◆ YOUR TASK
Look at the data below and print exactly the lines from its first line through the line with "vv.build('valve', M['trim'], rd)"; the pictures stay out of the copy.

◆ RAW DATA
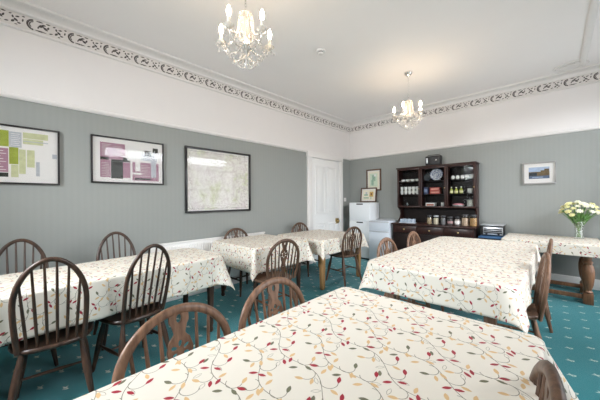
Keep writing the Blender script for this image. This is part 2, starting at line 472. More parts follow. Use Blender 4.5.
# radiator under the poster wall
rd = thing('radiator', 'white ribbed radiator on the left wall behind the tables', 'radiator', (LX+.004, 0, 0))
p = MB(); p.box(.035, .060, 1.10, 2.86, .13, .745)
for k in range(52): y = 1.125+k*.0335; p.tube([(.060, y, .16), (.060, y, .715)], (.010), 6)
p.build('panel', M['trim'], rd, bevel=.004)
MB().box(.030, .068, 1.09, 2.87, .745, .765).build('top_grille', M['trim'], rd, bevel=.004)
for y in (1.3, 2.65):
    MB().box(0, .035, y-.02, y+.02, .25, .65).build('bracket', M['trim'], rd)
vv = MB(); vv.tube([(.05, 2.93, 0), (.05, 2.93, .17), (.05, 2.86, .17)], .009, 8); vv.lathe([(0, 0), (.018, 0), (.02, .05), (.012, .06), (0, .06)], 12, (.05, 2.93, .18)); vv.build('valve', M['trim'], rd)

# ------------------------------------------------------------------ pictures
def picture(name, label, cat, W, H, fr, frmat, content, mat_w=0, group=None, depth=.024):
    """built in local x (width) / z (height), facing -y, back at y=0"""
    t = thing(name, label, cat, group=group)
    f = MB()
    f.box(-W/2, W/2, -depth, 0, H/2-fr, H/2); f.box(-W/2, W/2, -depth, 0, -H/2, -H/2+fr)
    f.box(-W/2, -W/2+fr, -depth, 0, -H/2+fr, H/2-fr); f.box(W/2-fr, W/2, -depth, 0, -H/2+fr, H/2-fr)
    f.build('frame', frmat, t, bevel=.003)
    iw, ih = W/2-fr, H/2-fr
    MB().box(-iw, iw, -.008, -.001, -ih, ih).build('mount', M['paperwhite'], t, smooth=0)
    q = MB(); mats = []
    for k, (x0, x1, z0, z1, m) in enumerate(content):
        if m not in mats: mats.append(m)
        q.box(-W/2+x0*W, -W/2+x1*W, -.0095-.0002*k, -.008, -H/2+z0*H, -H/2+z1*H, mats.index(m))
    q.build('print', mats, t, smooth=0)
    MB().box(-iw, iw, -depth+.006, -depth+.0075, -ih, ih).build('pane', M['pane'], t, smooth=0)
    return t
def hang_left(t, y, z): t.location = (LX+.001, y, z); t.rotation_euler = (0, 0, PI/2)
G, PG, PK, PW, IK, GY = M['green'], M['palegreen'], M['pink'], M['paperwhite'], M['ink'], M['palegrey']
c1 = [(.06, .96, .08, .93, PW), (.10, .26, .55, .90, G), (.10, .40, .12, .30, PK), (.28, .42, .56, .88, GY), (.28, .42, .32, .54, PG), (.44, .595, .63, .90, G), (.44, .59, .20, .60, PK),
      (.597, .69, .63, .89, GY), (.597, .665, .34, .625, G), (.61, .665, .12, .33, PG), (.70, .90, .80, .90, PG), (.70, .86, .70, .79, PG), (.67, .72, .18, .60, PG), (.73, .79, .30, .60, PG), (.44, .59, .12, .19, IK), (.70, .90, .74, .755, GY), (.80, .83, .15, .4, GY), (.935, .975, .48, .56, GY)]
for k in range(8): c1.append((.455, .575-.02*(k % 3), .235+k*.045, .244+k*.045, PW))
for k in range(7): c1.append((.61, .68-.01*(k % 2), .66+k*.032, .667+k*.032, PW))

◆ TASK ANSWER
Keep writing the Blender script for this image. This is part 2, starting at line 472. More parts follow. Use Blender 4.5.
# radiator under the poster wall
rd = thing('radiator', 'white ribbed radiator on the left wall behind the tables', 'radiator', (LX+.004, 0, 0))
p = MB(); p.box(.035, .060, 1.10, 2.86, .13, .745)
for k in range(52): y = 1.125+k*.0335; p.tube([(.060, y, .16), (.060, y, .715)], (.010), 6)
p.build('panel', M['trim'], rd, bevel=.004)
MB().box(.030, .068, 1.09, 2.87, .745, .765).build('top_grille', M['trim'], rd, bevel=.004)
for y in (1.3, 2.65):
    MB().box(0, .035, y-.02, y+.02, .25, .65).build('bracket', M['trim'], rd)
vv = MB(); vv.tube([(.05, 2.93, 0), (.05, 2.93, .17), (.05, 2.86, .17)], .009, 8); vv.lathe([(0, 0), (.018, 0), (.02, .05), (.012, .06), (0, .06)], 12, (.05, 2.93, .18)); vv.build('valve', M['trim'], rd)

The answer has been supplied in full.